Une semaine plus tard, le 9 octobre 1981, lors de son installation comme nouvel évêque dans sa cathédrale d’Oran, il donne une homélie qui est un discours-cadre :
Oui, notre Église est envoyée en mission. Je ne crains pas de le dire et de dire ma joie d’entrer avec vous dans cette mission. Bien des équivoques héritées de l’histoire planent sur la mission et sur les missionnaires. Disons clairement aujourd’hui que… Nous ne sommes pas et ne voulons pas être des agresseurs… Nous ne sommes pas et nous ne voulons pas être des soldats d’une nouvelle croisade contre l’Islam, contre l’incroyance ou contre n’importe qui… Nous ne voulons pas être des agents d’un néo-colonialisme économique ou culturel qui divise le peuple algérien pour mieux le dominer… Nous ne sommes pas et ne voulons pas être de ces évangélisateurs prosélytes qui croient honorer l’amour de Dieu par un zèle indiscret ou un manque total de respect de l’autre, de sa culture, de sa foi… Mais nous sommes et nous voulons être des missionnaires de l’amour de Dieu tels que nous l’avons découvert en Jésus-Christ. Cet amour, infiniment respectueux des hommes ne s’impose pas, n’impose rien, ne force pas les consciences et les cœurs. Avec délicatesse et pas sa seule présence, il libère ce qui était enchaîné, réconcilie ce qui était déchiré, remet debout ce qui était écrasé… Cet amour, nous l’avons connu et y avons cru… Il nous a saisis et entraînés. Nous croyons qu’il peut renouveler la vie de l’humanité pour peu qu’on le reconnaisse…
Comment écouter si nous sommes pleins de nous-mêmes, de nos richesses matérielles ou intellectuelles… Notre chance, en Algérie, est d’être assez démunis – mais l’est-on jamais assez ? – de nos richesses, de nos prétentions et de notre suffisance pour pouvoir entendre, accueillir, partager du peu que l’on a. Il ne faudrait pas que nous soyons perpétuellement préoccupés de nous défendre. Qu’avons-nous à défendre ? Nos fortunes ? Nos bâtiments ? Notre influence ? Notre réputation ? Notre surface sociale ? Tout cela serait bien dérisoire au regard de l’Évangile des Béatitudes… Remercions Dieu lorsqu’il rend son Église à la simple humanité… Réjouissons-nous de tout ce qui peut nous rendre accueillants et disponibles, plus soucieux de nous donner que de nous défendre… Plutôt que de nous protéger, nous devrions défendre ce que nous jugeons être l’essentiel à la vie, à la croissance, à la dignité et à l’avenir de l’homme. L’amour de Dieu nous y pousse….
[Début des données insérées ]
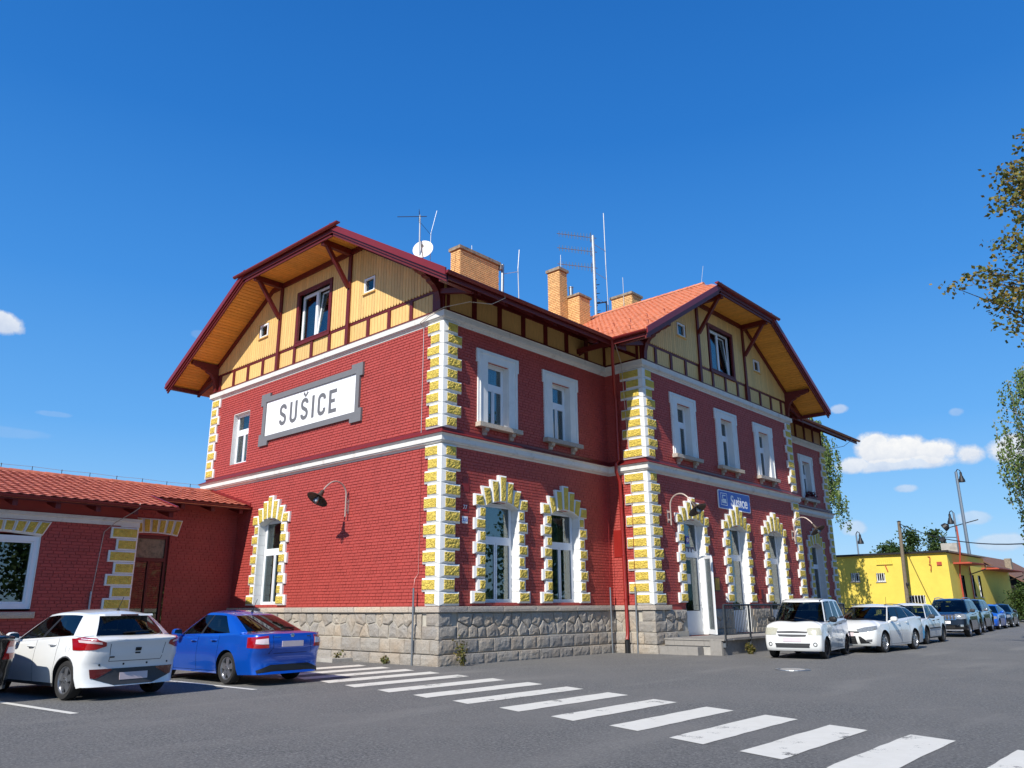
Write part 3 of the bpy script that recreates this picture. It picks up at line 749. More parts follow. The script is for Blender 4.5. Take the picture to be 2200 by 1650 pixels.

Cela nous le vivons dans un pays majoritairement musulman. En Islam comme ailleurs, ce qui compte, c’est l’humanité devant Dieu. Cette humanité, la nôtre et celle des autres, n’est ni pire ni meilleure que d’autres… C’est pourquoi je ne crains rien tant que le sectarisme et le fanatisme, surtout religieux. Notre histoire chrétienne en porte de nombreuses traces et nous ne pouvons pas voir sans inquiétude se développer des mouvements intégristes. Ils divisent déjà l’Église. En Islam, sous le nom de Frères musulmans, ils semblent étendre leur influence. Je connais assez d’amis musulmans qui sont aussi mes frères, pour penser que l’Islam sait être tolérant, fraternel… La religion peut être le lieu des pires fanatismes… Le dialogue est une œuvre sans cesse à reprendre : lui seul nous permet de désarmer le fanatisme, en nous et chez l’autre… Frères et sœurs, voilà notre mission ; elle est aussi vaste que notre vie : elle se fera prière, dialogue, parole, action… Nous allons poursuivre ensemble cette aventure, laissant Dieu conduire notre pèlerinage.